Senate Votes to Condemn Advertisement

Finally, something that the Senate can work together doing. Meaningless chastisement of an advertisement. (And no, the Senate shouldn’t have wasted time on the Swiftboat ads either)

The Senate voted by a wide margin Thursday to condemn a controversial anti-war advertisement accusing Gen. David Petraeus of betraying the country. Only 24 Democrats, including presidential candidate Hillary Clinton, voted against the symbolic resolution.

Sen. Barack Obama (D-IL) and Sen. Joe Biden (D-DE), both of whom also are seeking their party’s presidential nomination, joined Sen. Maria Cantwell (D-WA) in declining to take a position for or against the MoveOn ad. Since last Monday, when the “General Petraus or General Betray Us?” ad ran on a full page of the New York Times, Republicans have launched relentless attacks on MoveOn and any Democrats who refused to outright condemn the ad’s message.

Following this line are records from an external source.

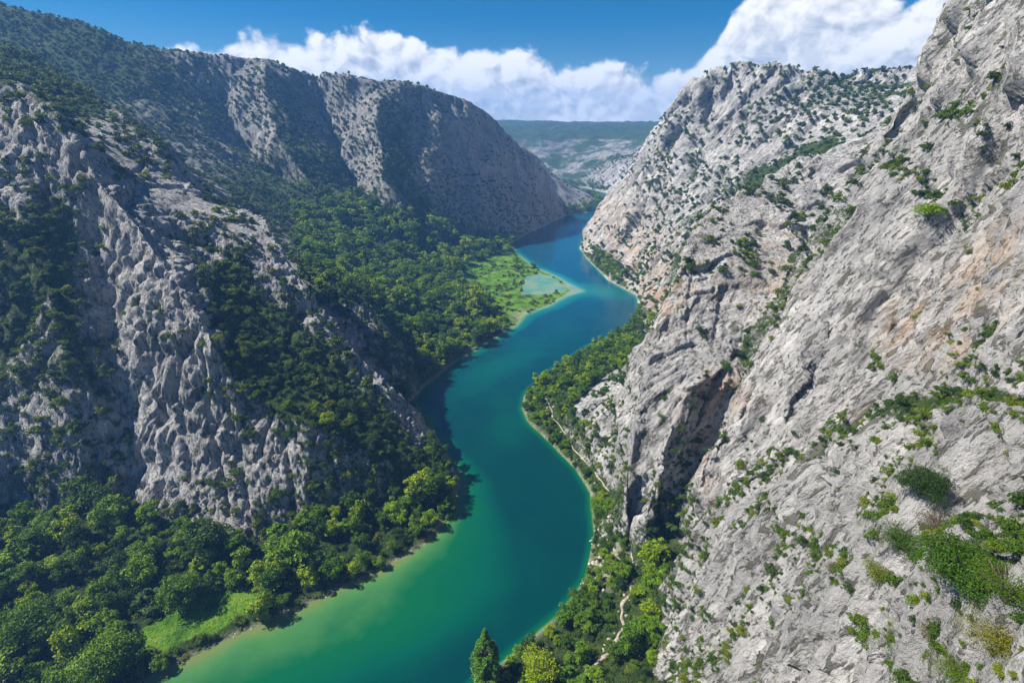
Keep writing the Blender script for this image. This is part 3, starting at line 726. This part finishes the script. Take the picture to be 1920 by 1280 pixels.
# ---- where things can be seen from (coarse depth buffer over the ground), to leave out what lies wholly behind ridges
PU, PV, PF = project(VERT.astype(float))
BW = 8; bw, bh = 1920 // BW + 40, 1280 // BW + 40
def bucket(u, v): return np.clip((u / BW + 20).astype(int), 0, bw - 1), np.clip((v / BW + 20).astype(int), 0, bh - 1)
zb = np.full((bh, bw), 9e9); bi, bj = bucket(PU, PV); okp = PF > 2
np.minimum.at(zb, (bj[okp], bi[okp]), PF[okp])
zb_ = zb.copy()
for dx in (-1, 0, 1):
    for dy in (-1, 0, 1):
        zb_ = np.maximum(zb_, np.where(np.roll(zb, (dy, dx), (0, 1)) > 8e9, 0, np.roll(zb, (dy, dx), (0, 1))))
def seen(p, tol=6.0):
    u, v, f = project(p); i, j = bucket(u, v)
    return (f > 2) & (u > -160) & (u < 2080) & (v > -140) & (v < 1420) & (f < np.maximum(zb_[j, i], zb[j, i]) * 1.02 + tol)
def hit(u, v, rad=5):
    m = np.nonzero((np.abs(PU - u) < rad) & (np.abs(PV - v) < rad) & (PF > 2))[0]
    if len(m) < 4: return hit(u, v, rad * 2)
    m = m[PF[m] < PF[m].min() * 1.05 + .5]
    return VERT[m[np.argmin((PU[m] - u) ** 2 + (PV[m] - v) ** 2)]]

# ---- the footpath
pp = np.array(PATH3)
def ground_z(x, y):
    ia, ir = to_grid(np.asarray(x, float), np.asarray(y, float), NA, NR)
    ia = np.clip(np.rint(ia).astype(int), 0, NA - 1); ir = np.clip(np.rint(ir).astype(int), 0, NR - 1)
    return Zd[ir, ia]
tt = np.linspace(0, len(pp) - 1, 160); PATH = np.stack([np.interp(tt, np.arange(len(pp)), pp[:, i]) for i in (0, 1)], 1)
for _ in range(3): PATH[1:-1] = .25 * PATH[:-2] + .5 * PATH[1:-1] + .25 * PATH[2:]
PATH[:, 0] += .45 * np.sin(tt * 5.3) + .3 * np.sin(tt * 11.7 + 1); tg = np.gradient(PATH, axis=0); tg /= np.linalg.norm(tg, axis=1)[:, None]; nr_ = np.stack([-tg[:, 1], tg[:, 0]], 1)
pz = np.interp(tt, np.arange(len(pp)), pp[:, 2])
rows = []
for k_ in np.linspace(-1, 1, 5):
    w = (.32 + .10 * np.sin(tt * 9)) * k_
    q = PATH + nr_ * w[:, None]
    rows.append(np.stack([q[:, 0], q[:, 1], pz + .35 - .1 * k_ * k_], 1))
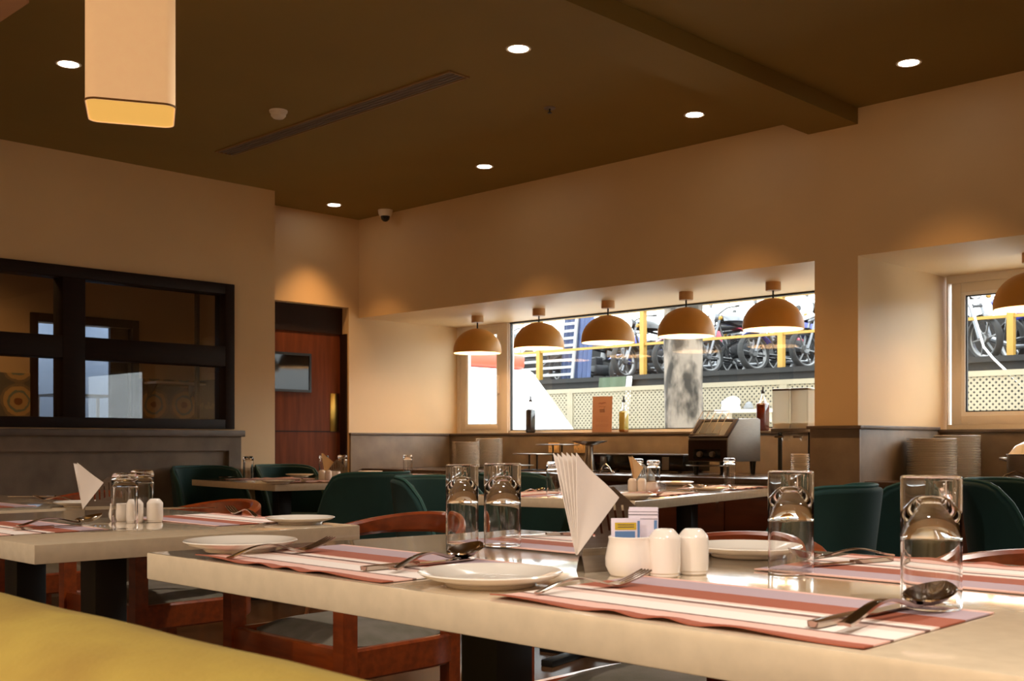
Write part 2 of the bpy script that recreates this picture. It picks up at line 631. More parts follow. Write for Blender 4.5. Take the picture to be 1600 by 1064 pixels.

“The focus of the United States Senate should be on ending this war, not on criticizing newspaper advertisements,” Obama said. “This amendment was a stunt designed only to score cheap political points while what we should be doing is focusing on the deadly serious challenge we face in Iraq. It’s precisely this kind of political game-playing that makes most Americans cynical about Washington’s ability to solve America’s problems. By not casting a vote, I registered my protest against this empty politics. I registered my views on the ad itself the day it appeared.”